6 Haziran Dünya Diyetisyenler Günü’dür.
Diyetisyenlik; fert, aile ve toplumun sağlıklı beslenmesinin prensiplerini ortaya koyar. Her mümin bu mesleğe de Rab, Hakim, Kerim, vs. gibi esma-i hüsna ve bilhassa rububiyet fiilleri pencerelerinden bakmalı. Sözlükte “Bir şeyi kemal noktasına varıncaya kadar kademe kademe inşa edip geliştirmek” mânasındaki rab… Allah Teâlâ hakkında olmak üzere ‘mâlik, seyyid, idare eden, terbiye eden, gözetip koruyan, nimet veren, ıslah edip geliştiren, mâbud” (https://islamansiklopedisi.org.tr/rab) demektir.
Rububiyet ise, Cenab-ı Hakk’ın her zaman her mahlukla, her yerde, muhtaç olduğu şeyleri vermesi, tedbir ve terbiye etmesi ve besleyiciliği keyfiyyeti arttırmasıdır. Rezzak anlamında Rahman da “canlı, cansız, inanan, inanmayan” herşeyi ve herkesi kapsar.
Diyetisyenler de anlamalı ve anlatmalı ki: “En parlak bir mu’cize-i san’at-ı Samedâniye ve bir hârika-i hikmet-i Rabbâniye olan hayatı kim vermiş, yapmış ise; rızıkla o hayatı besleyen ve idâme eden de odur. Ondan başka olmaz! Delil mi istersin? En zayıf, en aptal hayvan en iyi beslenir-meyve kurtları ve balıklar gibi. En âciz, en nâzik mahlûk, en iyi rızkı o yer-çocuklar ve yavrular gibi. Evet, vâsıta-i rızk-ı helâl, iktidar ve ihtiyar ile olmadığını, belki acz ve zaaf ile olduğunu anlamak için balıklar ile tilkileri, yavrular ile canavarları, ağaçlar ile hayvanları muvâzene etmek kâfidir…” (Sözler, s. 29.)

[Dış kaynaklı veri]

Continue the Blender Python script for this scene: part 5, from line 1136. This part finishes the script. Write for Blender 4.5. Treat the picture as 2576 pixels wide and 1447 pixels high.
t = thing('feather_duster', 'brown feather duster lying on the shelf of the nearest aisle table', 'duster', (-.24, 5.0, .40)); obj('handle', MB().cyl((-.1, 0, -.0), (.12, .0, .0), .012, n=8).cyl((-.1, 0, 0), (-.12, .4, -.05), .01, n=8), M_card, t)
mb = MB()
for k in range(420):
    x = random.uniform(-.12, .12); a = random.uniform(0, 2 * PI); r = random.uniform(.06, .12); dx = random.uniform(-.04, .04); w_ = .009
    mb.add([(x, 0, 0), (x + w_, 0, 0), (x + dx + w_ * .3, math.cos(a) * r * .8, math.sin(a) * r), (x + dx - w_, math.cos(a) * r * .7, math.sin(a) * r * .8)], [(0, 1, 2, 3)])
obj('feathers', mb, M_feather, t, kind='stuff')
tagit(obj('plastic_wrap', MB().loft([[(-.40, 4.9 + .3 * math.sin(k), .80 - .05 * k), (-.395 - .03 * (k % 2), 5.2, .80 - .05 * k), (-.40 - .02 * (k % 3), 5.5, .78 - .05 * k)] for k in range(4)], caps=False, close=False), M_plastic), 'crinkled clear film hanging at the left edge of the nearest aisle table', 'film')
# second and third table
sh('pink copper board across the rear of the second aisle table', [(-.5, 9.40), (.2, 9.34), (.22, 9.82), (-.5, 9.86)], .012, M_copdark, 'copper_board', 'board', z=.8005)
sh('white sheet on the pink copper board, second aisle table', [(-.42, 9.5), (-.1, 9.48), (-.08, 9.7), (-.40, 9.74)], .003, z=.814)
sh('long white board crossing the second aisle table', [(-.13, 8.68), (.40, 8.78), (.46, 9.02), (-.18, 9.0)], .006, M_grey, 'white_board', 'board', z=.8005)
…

Hakiki diyetisyenlik ise, şu soruların cevaplarını aramak ve bulmaktır: “Kimin merhametiyle böyle hakîmâne idare olunuyorum? Kimin keremiyle böyle müşfikàne terbiye olunuyorum? Nasıl birisinin lûtuflarıyla böyle nâzeninâne besleniyorum ve idare ediliyorum?’ bilmektir. Ve binden ancak birisine eli yetişemediği hâcâtına dâir, Kàdiü’l-Hâcâta lisân-ı acz ve fakr ile yalvarmaktır ve istemek ve duâ etmektir. Yani, aczin ve fakrın cenahlarıyla makam-ı âlâ-i ubûdiyete (kullağun yüksek makamına) uçmaktır… Demek, insan bu âleme ilim ve duâ vâsıtasıyla tekemmül etmek için gelmiştir.” (Sözler, s. 286.)

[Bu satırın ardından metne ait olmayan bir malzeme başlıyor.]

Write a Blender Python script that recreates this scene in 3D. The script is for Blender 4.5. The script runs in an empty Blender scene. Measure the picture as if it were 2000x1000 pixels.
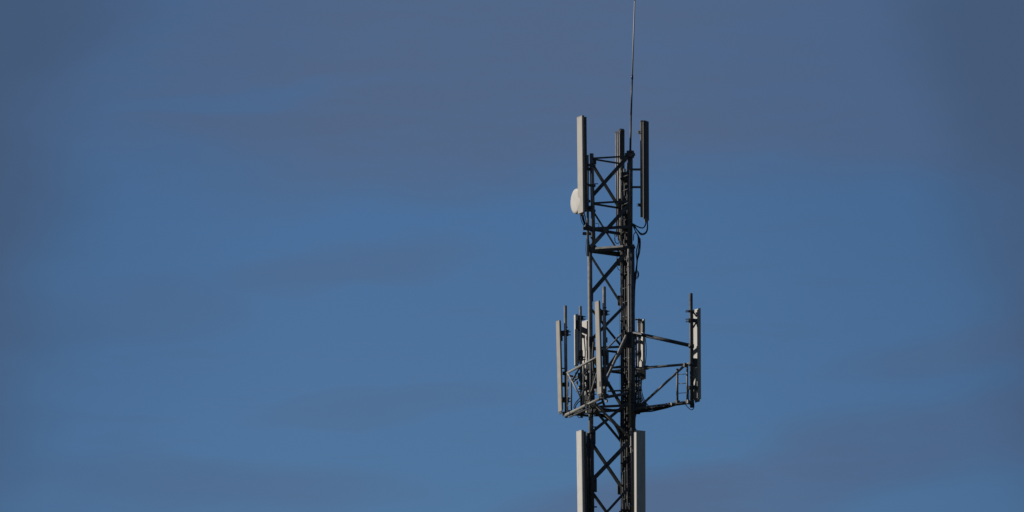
import bpy, bmesh, math, random
from mathutils import Vector, Matrix
random.seed(7)
R = math.radians
sc = bpy.context.scene
COL = sc.collection

# ------------------------------------------------------------------ camera
DIST = 160.0                      # metres from the lens to the tower
PITCH = R(10.0)
FPX = 16200.0                     # focal length in photo pixels (frame 2000 wide)
CAM = Vector((-1.98 * 162.47 / 162.0, -DIST, 1.65))
cd = bpy.data.cameras.new("camera")
cam = bpy.data.objects.new("camera", cd)
COL.objects.link(cam)
cam.location = CAM
cam.rotation_euler = (R(90) + PITCH, 0, 0)
cd.sensor_width = 36.0
cd.lens = 36.0 * FPX / 2000.0
cd.clip_start = 1.0
cd.clip_end = 30000.0
sc.camera = cam
sc.render.resolution_x = 1024
sc.render.resolution_y = 512

# ------------------------------------------------------------------ light
SUN_EL, SUN_AZ = R(25.0), R(-74.0)          # azimuth from +Y, negative = left
world = bpy.data.worlds.new("World")
sc.world = world
world.use_nodes = True
nt = world.node_tree
N, L = nt.nodes, nt.links
for n in list(N):
    N.remove(n)


def node(tree, t, **kw):
    n = tree.nodes.new(t)
    for k, v in kw.items():
        setattr(n, k, v)
    return n


def mth(tree, op, a, b=None, clamp=False):
    n = tree.nodes.new("ShaderNodeMath")
    n.operation = op
    n.use_clamp = clamp
    for i, v in enumerate((a, b)):
        if v is None:
            continue
        if isinstance(v, (int, float)):
            n.inputs[i].default_value = v
        else:
            tree.links.new(v, n.inputs[i])
    return n.outputs[0]


def smooth(tree, v, lo, hi, a=0.0, b=1.0):
    n = tree.nodes.new("ShaderNodeMapRange")
    n.interpolation_type = "SMOOTHSTEP"
    tree.links.new(v, n.inputs[0])
    n.inputs[1].default_value, n.inputs[2].default_value = lo, hi
    n.inputs[3].default_value, n.inputs[4].default_value = a, b
    return n.outputs[0]


def mixc(tree, f, a, b):
    n = tree.nodes.new("ShaderNodeMix")
    n.data_type = "RGBA"
    for i, v in ((0, f), (6, a), (7, b)):
        if isinstance(v, (int, float)):
            n.inputs[i].default_value = v
        elif isinstance(v, tuple):
            n.inputs[i].default_value = (*v, 1.0)
        else:
            tree.links.new(v, n.inputs[i])
    return n.outputs[2]


sky = node(nt, "ShaderNodeTexSky")
sky.sky_type = "NISHITA"
sky.sun_disc = False
sky.sun_elevation = SUN_EL
sky.sun_rotation = SUN_AZ
sky.air_density = 0.9
sky.dust_density = 0.0
sky.ozone_density = 8.0
geo = node(nt, "ShaderNodeTexCoord")
sep = node(nt, "ShaderNodeSeparateXYZ")
L.new(geo.outputs["Generated"], sep.inputs[0])
DEG = 180 / math.pi
az = mth(nt, "MULTIPLY", mth(nt, "ARCTAN2", sep.outputs[0], sep.outputs[1]), DEG)   # degrees right of +Y
el = mth(nt, "MULTIPLY", mth(nt, "ARCSINE", sep.outputs[2]), DEG)
comb = node(nt, "ShaderNodeCombineXYZ")
L.new(az, comb.inputs[0])
L.new(el, comb.inputs[1])


def skynoise(sx, sy, scale, off, detail=5, rough=0.5, rot=0.0):
    m = node(nt, "ShaderNodeMapping")
    m.inputs["Scale"].default_value = (sx, sy, 1)
    m.inputs["Location"].default_value = (off, off * 0.7, off * 1.3)
    m.inputs["Rotation"].default_value = (0, 0, rot)
    L.new(comb.outputs[0], m.inputs[0])
    t = node(nt, "ShaderNodeTexNoise")
    t.inputs["Scale"].default_value = scale
    t.inputs["Detail"].default_value = detail
    t.inputs["Roughness"].default_value = rough
    L.new(m.outputs[0], t.inputs[0])
    return t.outputs[0]


n_big = skynoise(0.32, 1.0, 1.1, 3.1, 4, 0.55)
n_fine = skynoise(0.35, 1.5, 2.6, 9.7, 5, 0.55)
n_warp = skynoise(0.5, 0.8, 1.4, 21.0, 3, 0.5)
wx = mth(nt, "MULTIPLY", mth(nt, "SUBTRACT", n_warp, 0.5), 1.1)
wy = mth(nt, "MULTIPLY", mth(nt, "SUBTRACT", n_big, 0.5), 0.75)
azw = mth(nt, "ADD", az, wx)
elw = mth(nt, "ADD", el, wy)


def cloud(a0, e0, ra, re, tilt, strength):
    """soft elongated cloud centred at azimuth a0, elevation e0 (degrees)"""
    t = R(tilt)
    dx = mth(nt, "SUBTRACT", azw, a0)
    dy = mth(nt, "SUBTRACT", elw, e0)
    u = mth(nt, "ADD", mth(nt, "MULTIPLY", dx, math.cos(t) / ra), mth(nt, "MULTIPLY", dy, math.sin(t) / ra))
    v = mth(nt, "ADD", mth(nt, "MULTIPLY", dx, -math.sin(t) / re), mth(nt, "MULTIPLY", dy, math.cos(t) / re))
    r = mth(nt, "ADD", mth(nt, "MULTIPLY", u, u), mth(nt, "MULTIPLY", v, v))
    return smooth(nt, r, 1.0, 0.0, 0.0, strength)


def cl_px(px, py, rx, ry, tilt, s):
    return cloud((px - 1000) / 282.7, 10.0 + (500 - py) / 282.7, rx / 282.7, ry / 282.7, tilt, s)


soft = None
upper = mth(nt, "MULTIPLY", smooth(nt, elw, 10.30, 10.85), smooth(nt, azw, -3.4, -2.0, 0.5, 1.0))
gap = cl_px(470, 215, 330, 30, 5, 0.42)
soft = mth(nt, "SUBTRACT", upper, gap, True)
for c in (cl_px(820, 300, 560, 130, 6, 0.7), cl_px(330, 60, 420, 210, 0, 0.75),
          cl_px(660, 520, 330, 60, 6, 0.48), cl_px(760, 795, 320, 45, 4, 0.34), cl_px(260, 590, 300, 80, 0, 0.35),
          cl_px(1740, 905, 700, 110, 13, 0.75), cl_px(1900, 690, 330, 60, 12, 0.6), cl_px(1300, 985, 460, 90, 6, 0.8),
          cl_px(400, 955, 560, 70, 0, 0.5)):
    soft = mth(nt, "MAXIMUM", soft, c)
beyond = mth(nt, "MAXIMUM", smooth(nt, mth(nt, "ABSOLUTE", az), 3.2, 5.5), smooth(nt, mth(nt, "ABSOLUTE", mth(nt, "SUBTRACT", el, 10.0)), 1.8, 3.2))
soft = mth(nt, "MAXIMUM", soft, mth(nt, "MULTIPLY", beyond, smooth(nt, n_big, 0.35, 0.6)))
n_wisp = skynoise(0.55, 3.4, 2.2, 5.3, 9, 0.62, R(-7))
n_grain = skynoise(1.0, 2.2, 9.0, 2.9, 6, 0.6)
break_up = mth(nt, "MULTIPLY", smooth(nt, n_wisp, 0.30, 0.62, 0.80, 1.0), smooth(nt, n_grain, 0.3, 0.7, 0.93, 1.0))
soft = mth(nt, "MULTIPLY", soft, break_up, True)
veil = smooth(nt, n_wisp, 0.48, 0.75, 0.0, 0.20)
soft = mth(nt, "MAXIMUM", soft, veil)
aaz = mth(nt, "ADD", mth(nt, "ABSOLUTE", azw), mth(nt, "MULTIPLY", mth(nt, "SUBTRACT", elw, 10.0), 0.22))
vignette = smooth(nt, aaz, 2.75, 3.9)  # lens edge darkening painted into the sky, carried on past both sides
deep = smooth(nt, aaz, 0.9, 3.2)  # wider, weaker edge darkening painted into the blue
SLATE = (1.42, 2.18, 3.85)
DARK = (0.93, 1.58, 2.93)
c1 = mixc(nt, mth(nt, "MULTIPLY", soft, 0.93), sky.outputs[0], SLATE)
c15 = mixc(nt, mth(nt, "MULTIPLY", deep, 0.35), c1, (0.80, 1.85, 4.0))
c2 = mixc(nt, mth(nt, "MULTIPLY", vignette, 0.82), c15, DARK)
bg = node(nt, "ShaderNodeBackground")
bg.inputs[1].default_value = 0.05
out = node(nt, "ShaderNodeOutputWorld")
L.new(c2, bg.inputs[0])
L.new(bg.outputs[0], out.inputs[0])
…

Çöken ekonomi, meâli şöyle olan âyetle de düze çıkar: “Yiyiniz, içiniz, fakat israf etmeyiniz; çünkü Allah israf edenleri sevmez.” (A’raf Suresi, 31.) mealindeki ayetini İslâm hükemasının Eflâtun’u ve hekimlerin şeyhi ve filozofların üstadı, İbni Sina, yalnız tıp noktasında, ‘Demiş: ‘İlm-i tıbbı iki satırla topluyorum. Sözün güzelliği kısalığındadır. Yediğin vakit az ye. Yedikten sonra dört beş saat kadar daha yeme. Şifa hazımdadır. Yani, kolayca hazmedeceğin miktarı ye, nefse ve mideye en ağır ve yorucu hal, taam taam üstüne yemektir.’” (Lem’alar, s. 151.)